Sabah Arif writes "Michael Spindler was supposed to be the savior of Apple. After four years at Apple, he was an executive vice president and had built Apple Europe to the point where it was providing 25% of Apple's revenues. Just the same, at the end of the day Spindler couldn't handle the stress or control the Apple organization. Low End Mac has an extensive biography of this figure in Apple's History." From the article: "Apple Europe ran out of a cramped 100 ft. office in Brussels and had only a few employees. Spindler had never worked at the startup before, but he liked it a lot. He had freedom to try almost anything he wanted. There were problems with working for such a young company, though. Spindler went without payment for almost six months because Apple didn't know how to move funds from California to Belgium."

4 of 183 comments (clear)

  1. Sounds like an interesting character... by paladinwannabe2 · · Score: 4, Insightful

    From the article: "Often times, he would hold an unintelligible meeting and walk out without taking questions, then allow his assistants to move in and explain what he had said."
    Sounds to me like his assistants are the ones who deserve a lot of credit for his sucess- the guy would have been worthless without people to 'translate' for him.

    --
    You are reading a copy of my copyrighted post.
  2. Says who? by DysenteryInTheRanks · · Score: 5, Insightful
    The website Low End Mac says this article was written by "avid history buff" Tom Hormby. Hormby may be a buff, but clearly he is no historian.

    Where the heck does he get this stuff? If he gets it from other people's books or articles (my guess), he needs to credit them, if only so we can evaluate the quality of the information. But this history contains no cites of any kind.

    If Hormby is actually gatherting the information himself, through interviews or a large cache of secondary sources, he needs to explain this now and again in the text. For example, instead of "It was at DEC where Spindler gained a reputation for his work ethic," he could state "It was at DEC where Spindler proved he could work hard, a friend said."

    This is the kind of vague, uncited, unsourced "information" that gives the Web a bad name. If it is coming from an established brand like nytimes.com, maybe (_maybe_) we could take their word for certain details. But if our only basis for judging this guy is his gmail address, we need more specifics on his information gathering.

  3. Spindler nearly killed Apple by Anonymous Coward · · Score: 5, Insightful

    Spindler is not "forgotten". People who were Apple customers and employees at that time will never forget him, and still curse his name to this day. Spindler had no idea what he was doing, no sense of vision, and no understanding of what it was any of the departments under him were doing. Under his "leadership" Apple drifted around like an untillered ship. Fascinating and groundbreaking technologies were fumbled due to lack of marketing or lack of management and either disappeared, or were coopted by Microsoft, on a constant basis.
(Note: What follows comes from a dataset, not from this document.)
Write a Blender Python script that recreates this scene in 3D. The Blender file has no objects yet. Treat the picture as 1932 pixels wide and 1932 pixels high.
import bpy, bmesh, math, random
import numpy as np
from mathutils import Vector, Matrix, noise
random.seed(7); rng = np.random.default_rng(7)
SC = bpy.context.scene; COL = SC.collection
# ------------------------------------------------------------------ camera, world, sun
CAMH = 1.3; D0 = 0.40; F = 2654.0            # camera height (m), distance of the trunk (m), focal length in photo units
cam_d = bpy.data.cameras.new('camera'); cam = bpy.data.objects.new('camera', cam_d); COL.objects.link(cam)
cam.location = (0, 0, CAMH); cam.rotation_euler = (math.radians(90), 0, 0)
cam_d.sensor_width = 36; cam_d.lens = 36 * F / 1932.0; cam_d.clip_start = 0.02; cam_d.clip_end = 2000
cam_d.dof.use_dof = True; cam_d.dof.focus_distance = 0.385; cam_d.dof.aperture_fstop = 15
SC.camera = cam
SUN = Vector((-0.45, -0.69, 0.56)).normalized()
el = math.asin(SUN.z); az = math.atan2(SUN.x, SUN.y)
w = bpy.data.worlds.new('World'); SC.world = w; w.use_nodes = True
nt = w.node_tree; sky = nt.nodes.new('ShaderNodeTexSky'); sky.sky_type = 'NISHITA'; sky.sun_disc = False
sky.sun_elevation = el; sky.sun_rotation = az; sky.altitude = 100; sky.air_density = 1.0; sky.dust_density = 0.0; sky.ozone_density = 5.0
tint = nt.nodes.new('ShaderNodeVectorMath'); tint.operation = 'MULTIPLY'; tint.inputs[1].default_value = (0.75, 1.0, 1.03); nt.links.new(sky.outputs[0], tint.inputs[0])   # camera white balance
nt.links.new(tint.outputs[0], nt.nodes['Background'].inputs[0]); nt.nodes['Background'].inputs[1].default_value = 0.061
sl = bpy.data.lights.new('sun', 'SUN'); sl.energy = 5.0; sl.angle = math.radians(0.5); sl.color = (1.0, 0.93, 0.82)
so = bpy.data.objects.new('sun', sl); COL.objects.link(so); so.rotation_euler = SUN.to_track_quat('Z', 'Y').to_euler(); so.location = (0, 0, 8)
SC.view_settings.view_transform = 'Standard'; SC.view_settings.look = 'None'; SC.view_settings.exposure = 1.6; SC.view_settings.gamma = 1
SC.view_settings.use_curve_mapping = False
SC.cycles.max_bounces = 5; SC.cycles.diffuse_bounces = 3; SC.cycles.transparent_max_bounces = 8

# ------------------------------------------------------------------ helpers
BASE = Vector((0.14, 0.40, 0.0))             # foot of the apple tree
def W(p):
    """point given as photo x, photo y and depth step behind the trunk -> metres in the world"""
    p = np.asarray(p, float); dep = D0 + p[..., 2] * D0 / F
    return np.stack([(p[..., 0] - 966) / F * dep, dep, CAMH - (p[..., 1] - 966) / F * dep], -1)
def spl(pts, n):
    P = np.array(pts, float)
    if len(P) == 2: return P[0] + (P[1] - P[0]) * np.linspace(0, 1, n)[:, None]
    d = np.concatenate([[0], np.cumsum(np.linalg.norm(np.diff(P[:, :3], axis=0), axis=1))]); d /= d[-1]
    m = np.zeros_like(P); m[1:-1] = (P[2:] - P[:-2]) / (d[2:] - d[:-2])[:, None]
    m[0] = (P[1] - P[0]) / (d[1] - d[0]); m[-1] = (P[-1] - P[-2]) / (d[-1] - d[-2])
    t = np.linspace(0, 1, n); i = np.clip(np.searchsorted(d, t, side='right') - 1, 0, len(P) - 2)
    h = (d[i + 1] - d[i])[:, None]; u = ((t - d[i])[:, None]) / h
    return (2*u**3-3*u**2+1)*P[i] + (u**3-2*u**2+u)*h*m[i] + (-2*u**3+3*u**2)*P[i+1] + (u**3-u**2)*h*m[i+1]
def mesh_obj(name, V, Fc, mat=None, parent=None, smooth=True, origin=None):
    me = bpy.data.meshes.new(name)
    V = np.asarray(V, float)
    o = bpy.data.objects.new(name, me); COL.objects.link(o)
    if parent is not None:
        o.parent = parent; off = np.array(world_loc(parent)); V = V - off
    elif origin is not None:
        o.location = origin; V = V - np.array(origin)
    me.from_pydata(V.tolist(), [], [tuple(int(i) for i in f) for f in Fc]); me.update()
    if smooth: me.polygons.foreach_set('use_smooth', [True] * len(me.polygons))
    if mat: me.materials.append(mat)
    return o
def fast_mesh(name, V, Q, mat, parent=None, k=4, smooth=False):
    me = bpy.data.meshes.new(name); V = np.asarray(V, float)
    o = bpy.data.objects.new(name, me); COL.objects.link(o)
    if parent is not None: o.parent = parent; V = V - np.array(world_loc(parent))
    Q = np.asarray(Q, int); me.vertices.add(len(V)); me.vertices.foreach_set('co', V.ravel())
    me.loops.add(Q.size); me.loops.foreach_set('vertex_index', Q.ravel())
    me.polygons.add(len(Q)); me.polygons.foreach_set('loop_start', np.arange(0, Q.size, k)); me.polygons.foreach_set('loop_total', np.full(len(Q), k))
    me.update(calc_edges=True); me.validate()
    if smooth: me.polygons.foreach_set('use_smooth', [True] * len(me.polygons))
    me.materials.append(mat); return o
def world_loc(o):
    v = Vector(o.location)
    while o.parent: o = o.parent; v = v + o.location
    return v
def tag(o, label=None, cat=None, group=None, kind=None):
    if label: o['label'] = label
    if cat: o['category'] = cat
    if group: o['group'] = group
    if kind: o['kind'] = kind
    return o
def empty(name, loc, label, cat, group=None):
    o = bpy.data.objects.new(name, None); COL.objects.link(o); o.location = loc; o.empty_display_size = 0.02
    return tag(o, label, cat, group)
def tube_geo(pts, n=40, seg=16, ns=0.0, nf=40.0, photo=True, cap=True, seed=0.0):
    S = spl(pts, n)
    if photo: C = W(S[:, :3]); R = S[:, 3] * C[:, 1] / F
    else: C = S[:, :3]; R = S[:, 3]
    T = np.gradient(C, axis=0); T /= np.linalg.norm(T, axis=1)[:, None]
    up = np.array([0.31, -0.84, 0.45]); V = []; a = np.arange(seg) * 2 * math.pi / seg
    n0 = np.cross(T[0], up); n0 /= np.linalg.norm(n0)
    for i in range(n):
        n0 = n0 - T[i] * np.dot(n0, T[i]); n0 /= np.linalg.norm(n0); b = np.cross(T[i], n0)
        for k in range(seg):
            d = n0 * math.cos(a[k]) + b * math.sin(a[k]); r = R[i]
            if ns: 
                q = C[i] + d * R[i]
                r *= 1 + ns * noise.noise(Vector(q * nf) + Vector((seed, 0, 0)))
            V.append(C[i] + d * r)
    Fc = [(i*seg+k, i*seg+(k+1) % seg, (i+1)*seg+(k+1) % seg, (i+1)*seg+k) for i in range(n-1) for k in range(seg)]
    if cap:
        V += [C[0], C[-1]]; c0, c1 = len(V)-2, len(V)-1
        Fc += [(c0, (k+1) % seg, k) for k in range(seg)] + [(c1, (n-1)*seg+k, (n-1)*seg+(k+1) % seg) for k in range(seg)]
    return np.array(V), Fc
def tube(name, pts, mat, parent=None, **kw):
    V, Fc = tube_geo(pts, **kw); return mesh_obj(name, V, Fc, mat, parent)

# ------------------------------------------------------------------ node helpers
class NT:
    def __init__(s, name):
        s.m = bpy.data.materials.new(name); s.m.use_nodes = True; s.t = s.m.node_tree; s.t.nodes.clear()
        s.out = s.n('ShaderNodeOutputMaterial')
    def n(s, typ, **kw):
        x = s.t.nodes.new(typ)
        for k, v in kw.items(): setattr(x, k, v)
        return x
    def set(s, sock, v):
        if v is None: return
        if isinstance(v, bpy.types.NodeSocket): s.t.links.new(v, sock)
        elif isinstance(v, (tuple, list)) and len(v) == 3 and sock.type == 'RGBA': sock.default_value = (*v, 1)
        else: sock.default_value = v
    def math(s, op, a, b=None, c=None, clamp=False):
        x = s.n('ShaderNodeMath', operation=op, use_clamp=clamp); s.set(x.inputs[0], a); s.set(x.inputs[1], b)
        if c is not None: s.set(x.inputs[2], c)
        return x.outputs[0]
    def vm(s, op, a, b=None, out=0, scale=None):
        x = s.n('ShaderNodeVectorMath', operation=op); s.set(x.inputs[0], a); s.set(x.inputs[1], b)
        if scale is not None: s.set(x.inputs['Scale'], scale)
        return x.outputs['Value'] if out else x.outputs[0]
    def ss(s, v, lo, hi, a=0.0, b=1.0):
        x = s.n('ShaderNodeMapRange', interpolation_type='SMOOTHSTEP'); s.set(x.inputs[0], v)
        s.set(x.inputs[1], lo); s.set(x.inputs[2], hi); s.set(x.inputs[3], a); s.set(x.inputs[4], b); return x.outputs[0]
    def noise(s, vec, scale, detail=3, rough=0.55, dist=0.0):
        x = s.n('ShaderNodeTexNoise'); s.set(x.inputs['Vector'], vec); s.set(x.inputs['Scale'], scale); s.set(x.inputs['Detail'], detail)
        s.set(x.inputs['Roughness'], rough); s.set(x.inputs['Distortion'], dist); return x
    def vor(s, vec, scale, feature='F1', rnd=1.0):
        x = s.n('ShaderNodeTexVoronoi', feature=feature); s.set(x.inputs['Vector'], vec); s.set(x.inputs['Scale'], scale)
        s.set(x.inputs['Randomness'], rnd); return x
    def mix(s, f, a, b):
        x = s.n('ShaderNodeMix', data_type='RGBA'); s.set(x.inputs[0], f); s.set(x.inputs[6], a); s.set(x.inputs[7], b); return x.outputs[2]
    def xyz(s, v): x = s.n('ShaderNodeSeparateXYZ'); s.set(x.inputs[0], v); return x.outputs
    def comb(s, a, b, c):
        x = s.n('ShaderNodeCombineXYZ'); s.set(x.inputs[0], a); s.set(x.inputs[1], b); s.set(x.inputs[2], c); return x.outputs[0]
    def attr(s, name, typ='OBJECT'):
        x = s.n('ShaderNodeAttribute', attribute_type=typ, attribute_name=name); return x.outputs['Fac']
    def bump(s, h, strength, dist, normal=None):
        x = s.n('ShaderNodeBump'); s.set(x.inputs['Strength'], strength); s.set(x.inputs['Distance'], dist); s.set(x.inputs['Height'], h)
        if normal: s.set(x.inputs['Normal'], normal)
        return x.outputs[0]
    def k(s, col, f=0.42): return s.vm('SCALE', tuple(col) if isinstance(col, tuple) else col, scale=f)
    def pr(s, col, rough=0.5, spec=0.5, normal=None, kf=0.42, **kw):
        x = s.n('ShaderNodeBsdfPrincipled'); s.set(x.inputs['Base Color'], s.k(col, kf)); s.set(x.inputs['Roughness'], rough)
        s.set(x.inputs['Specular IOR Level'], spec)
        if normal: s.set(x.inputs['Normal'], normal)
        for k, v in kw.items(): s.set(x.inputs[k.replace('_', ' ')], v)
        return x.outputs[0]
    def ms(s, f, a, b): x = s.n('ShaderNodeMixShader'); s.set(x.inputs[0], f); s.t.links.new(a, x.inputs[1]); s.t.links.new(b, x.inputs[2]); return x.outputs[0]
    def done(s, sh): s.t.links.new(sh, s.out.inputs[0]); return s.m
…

Revise history all you like, but Spindler as CEO was the worst thing to ever happen to Apple and Apple is extremely fortunate to have survived his tenure at all.

  4. Re:wages by Otter · · Score: 4, Insightful
    Andersen Consulting (no, I won't use that stupid name they came up with to try to live down the Enron scandal).

    Accenture was spun off in 1989, before the Enron scandal. Andersen was obliterated. Even if one agrees that everyone at Andersen deserved to lose their jobs over the actions of a handful of auditors and managers*, people should at least stop pretending that Accenture's existence means it didn't happen.

    * What I've never understood is why the conventional wisdom is that Enron, which was a shell game from top to bottom, had a handful of criminals running it and everyone else was a victim, but everyone at Andersen, 99.9% of whom had nothing at all to do with Enron, deserved to lose their jobs.